Reduced demand, caused by maintenance downtime at U.S. refineries, has stranded large portions of Canadian heavy oil supply, says Deloitte’s Andrew Botterill. This, combined with increased output from Suncor’s Fort Hills mine, caused the price to drop to $20/bbl in Hardisty, Alberta, and push the price differential between WCS and WTI to its widest point on record. Specifically, Canadian heavy crude futures traded for $52/bbl below WTI, meaning that Canadian producers receive less than half of what U.S. companies receive for their product. It’s estimated that Canadian companies will lose $15.8 billion this year, alone.

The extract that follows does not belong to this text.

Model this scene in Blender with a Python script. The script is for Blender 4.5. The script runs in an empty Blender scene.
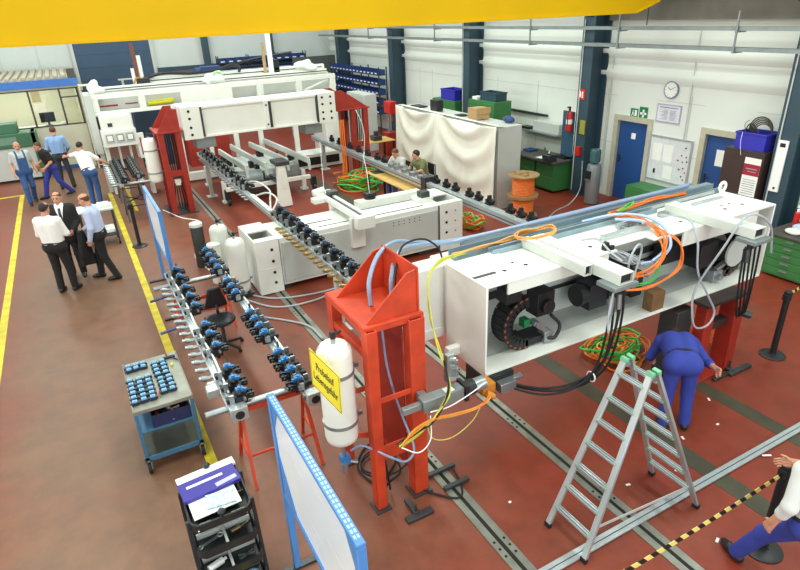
import bpy, math, random
import numpy as np
from mathutils import Vector, Matrix
S = bpy.context.scene
C = S.collection
PI = math.pi
random.seed(7)

# ------------------------------------------------------------------ camera, sky, lights, exposure
def camera():
    yaw, pitch, roll, f = 0.485232692, 0.435148555, -0.0421936413, 588.76
    cy, sy, cp, sp = math.cos(yaw), math.sin(yaw), math.cos(pitch), math.sin(pitch)
    fwd = Vector((sy*cp, cy*cp, -sp)); right = Vector((cy, -sy, 0)); up = right.cross(fwd)
    c, s = math.cos(roll), math.sin(roll)
    r2 = c*right + s*up; u2 = -s*right + c*up
    m = Matrix((r2, u2, -fwd)).transposed().to_4x4()
    m.translation = Vector((0, 0, 4.65))
    cam = bpy.data.objects.new('camera', bpy.data.cameras.new('camera'))
    cam.data.sensor_width = 36.0; cam.data.lens = f/800*36; cam.data.clip_start = .05; cam.data.clip_end = 200
    C.objects.link(cam); cam.matrix_world = m; S.camera = cam
camera()
wd = bpy.data.worlds.new('hall_daylight'); S.world = wd; wd.use_nodes = True
wd.node_tree.nodes['Background'].inputs[0].default_value = (0.93, 1.0, 0.98, 1)
wd.node_tree.nodes['Background'].inputs[1].default_value = 0.50
def area(name, loc, sx, sy, power, col=(.90, 1.0, .92)):
    l = bpy.data.lights.new(name, 'AREA'); l.shape = 'RECTANGLE'; l.size = sx; l.size_y = sy; l.energy = power; l.color = col
    o = bpy.data.objects.new(name, l); o.location = loc; C.objects.link(o); return o
# rows of hall luminaires under the roof, running along the hall
for lx in (-2.5, 3.0, 8.5):
    for ly in (2.5, 9.5, 16.5, 23.5):
        area('hall_luminaire', (lx, ly, 8.2), .9, 4.0, 285)
# added fill lights, out of view: at the left wall and behind the viewer
d_ = area('left_fill', (-8.75, 11, 3.4), 3.2, 22, 900, (.95, 1, 1)); d_.rotation_euler = (0, math.radians(-90), 0)
d_ = area('rear_fill', (2.5, -2.7, 3.2), 11, 3.4, 420, (.95, 1, 1)); d_.rotation_euler = (math.radians(90), 0, 0)
S.view_settings.view_transform = 'Standard'; S.view_settings.look = 'None'
S.view_settings.gamma = 1; S.view_settings.use_curve_mapping = False
S.view_settings.exposure = -0.06

# ------------------------------------------------------------------ materials
def lin(h):
    r = [int(h[i:i+2], 16)/255 for i in (0, 2, 4)]
    return tuple(c/12.92 if c <= .04045 else ((c+.055)/1.055)**2.4 for c in r)
MATS = {}
def mat(key, h, rough=.5, metal=0., var=.10, scale=6., bump=0., spec=.5, emit=0., trans=0.):
    if key in MATS: return MATS[key]
    m = bpy.data.materials.new(key); m.use_nodes = True; nt = m.node_tree; b = nt.nodes['Principled BSDF']
    col = lin(h)
    b.inputs['Roughness'].default_value = rough; b.inputs['Metallic'].default_value = metal
    b.inputs['Specular IOR Level'].default_value = spec
    tc = nt.nodes.new('ShaderNodeTexCoord'); n = nt.nodes.new('ShaderNodeTexNoise')
    n.inputs['Scale'].default_value = scale; n.inputs['Detail'].default_value = 3
    nt.links.new(tc.outputs['Object'], n.inputs['Vector'])
    r = nt.nodes.new('ShaderNodeValToRGB')
    r.color_ramp.elements[0].position = .3; r.color_ramp.elements[1].position = .7
    r.color_ramp.elements[0].color = tuple(max(0, c*(1-var)) for c in col)+(1,)
    r.color_ramp.elements[1].color = tuple(min(1, c*(1+var*.6)) for c in col)+(1,)
    nt.links.new(n.outputs['Fac'], r.inputs['Fac']); nt.links.new(r.outputs['Color'], b.inputs['Base Color'])
    if bump:
        bp = nt.nodes.new('ShaderNodeBump'); bp.inputs['Strength'].default_value = bump; bp.inputs['Distance'].default_value = .02
        nt.links.new(n.outputs['Fac'], bp.inputs['Height']); nt.links.new(bp.outputs['Normal'], b.inputs['Normal'])
    if emit:
        b.inputs['Emission Color'].default_value = col+(1,); b.inputs['Emission Strength'].default_value = emit
    if trans: b.inputs['Transmission Weight'].default_value = trans
    MATS[key] = m; return m
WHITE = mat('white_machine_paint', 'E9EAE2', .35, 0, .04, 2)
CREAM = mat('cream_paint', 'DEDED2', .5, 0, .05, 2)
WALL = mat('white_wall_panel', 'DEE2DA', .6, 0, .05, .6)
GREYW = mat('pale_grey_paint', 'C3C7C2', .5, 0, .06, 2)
RED = mat('red_lead_paint', 'C63F1E', .5, 0, .22, 5)
DRED = mat('dark_red_paint', 'A02A1C', .5, 0, .16, 5)
BLACK = mat('black_plastic', '1C1D20', .45, 0, .15, 12)
RUBBER = mat('dark_rubber', '17181A', .7, 0, .15, 12)
STEEL = mat('brushed_steel', 'A9AEB0', .32, .75, .10, 8)
ALU = mat('aluminium_profile', 'BCC4C6', .32, .55, .08, 6)
DSTEEL = mat('dark_steel', '4A4D4E', .4, .6, .2, 8)
BRASS = mat('brass_fitting', 'B59A62', .35, .6, .2, 10)
BLUECAP = mat('blue_plastic', '2F78B8', .4, 0, .12, 10)
LBLUE = mat('pale_blue_plastic', '7FB2D6', .4, 0, .12, 10)
TEAL = mat('dark_teal_steel_paint', '2F4754', .5, 0, .10, 2)
DOORB = mat('blue_door_paint', '1F4A86', .45, 0, .06, 2)
SLATE = mat('slate_blue_door', '37506A', .5, 0, .06, 2)
YELLOW = mat('crane_yellow_paint', 'D9AC00', .6, 0, .05, 1, 0, .2)
LINEY = mat('yellow_floor_paint', 'D8C22E', .55, 0, .28, 4)
GREEN = mat('green_steel_paint', '38763F', .5, 0, .10, 3)
DGREEN = mat('dark_green_machine_paint', '3E6B50', .5, 0, .12, 3)
WOOD = mat('pale_wood', 'A9865A', .6, 0, .18, 7)
CARD = mat('cardboard', 'B08E62', .8, 0, .1, 6)
FBLUE = mat('sky_blue_frame_paint', '4C86C8', .4, 0, .06, 4)
BOARD = mat('whiteboard_surface', 'E4EAF2', .25, 0, .03, 2)
PAPER = mat('white_paper', 'EDEDE6', .7, 0, .05, 6)
ORANGE = mat('orange_cable', 'EE7A24', .45, 0, .12, 20)
CYEL = mat('yellow_green_cable', 'C9C64A', .45, 0, .12, 20)
CGRN = mat('bright_green_hose', '44C04A', .45, 0, .15, 20)
LILAC = mat('lilac_hose', '8A9CB8', .35, 0, .06, 20)
GREYH = mat('grey_hose', 'A9ADB2', .4, 0, .06, 20)
BINB = mat('blue_storage_bin', '243F78', .45, 0, .12, 6)
VIOB = mat('violet_blue_plastic', '2D2CA8', .45, 0, .08, 6)
SIGNY = mat('sign_yellow', 'F4E03A', .45, 0, .03, 4)
INK = mat('black_ink', '1A1A18', .6, 0, .05, 8)
SAFEG = mat('safety_green', '0F7A45', .45, 0, .04, 4)
PWHITE = mat('plain_white', 'F2F2EE', .5, 0, .02, 4)
BROWN = mat('dark_brown_cabinet', '3B2A26', .5, 0, .1, 3)
CLOTH = mat('white_dust_sheet', 'E8E4D6', .85, 0, .05, 3)
BAGW = mat('white_plastic_film', 'E6ECE8', .35, 0, .06, 8, .3)
FIRE = mat('fire_red', 'C8261E', .35, 0, .06, 6)
PROF = mat('blue_grey_profile', '93A6B0', .3, .45, .08, 4)
NAVYCAP = mat('navy_plastic_cap', '2B4668', .4, 0, .15, 10)
GREENC = mat('galvanised_grey', '8D9596', .45, .5, .12, 6)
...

And, even with the country’s producers moving a record 229,544 bpd by train in August, Canada doesn’t have enough rail capacity to alleviate the transportation bottlenecks. The country will need more pipelines and increased domestic refining capacity to clear the glut, but those are going to take years to develop. Desperate Canadian oil producers are now trucking 230,000 bbl of crude/month as far south as North Dakota, as the pipeline bottleneck reaches crisis stage.

Sanity returns? Alberta Premier Rachel Notley said her province plans to help the local energy industry by providing “value-added opportunities in Alberta,” to help ease the province’s logjam in crude pipelines and rail shipping. Alberta’s government has pledged C$1 billion to support construction of upgraders that lighten oil sands bitumen to help it flow through pipelines. The province also is providing C$500 million in royalty credits to spur construction of more plants, to turn crude into plastics, fabrics and fertilizers. Ms. Notley is also a supporter of the Trans Mountain pipeline, but it’s unclear when, or if, the pipeline will be built.

China sees opportunity. The fire-sale prices have lured China’s refiners to buy heavy Canadian crude for its bitumen, which is used to build roads and roofs. China’s demand for the material is expected to increase, as President Xi focuses on infrastructure construction to reform the world’s second-biggest economy. “The policy of boosting infrastructure investment has been bullish for bitumen,” said Li Haining, an analyst at China-based SCI99. In September, China bought 1.58 MMbbl of Canadian crude, approximately 50% more than in April. CNOOC has chartered a tanker, to load oil from Vancouver in October.

We stand on guard for thee. If Canadian authorities don’t get busy, there’s not going to be an oil industry left to stand guard over. It’s unfathomable (at least to this editor) that the lack of transportation has brought a basic industry virtually to its knees. Federal and provincial policymakers need to act fast, to get pipelines built to benefit the economy and salvage the industry. In the 2015 movie, The Big Short, a wary stock trader said “for every 1% unemployment goes up, 40,000 people die.” I don’t know if that’s true, but I do know that when green wins, people lose jobs. People lose homes. People lose retirement savings and pensions. If you don’t believe me, just ask the Canadians.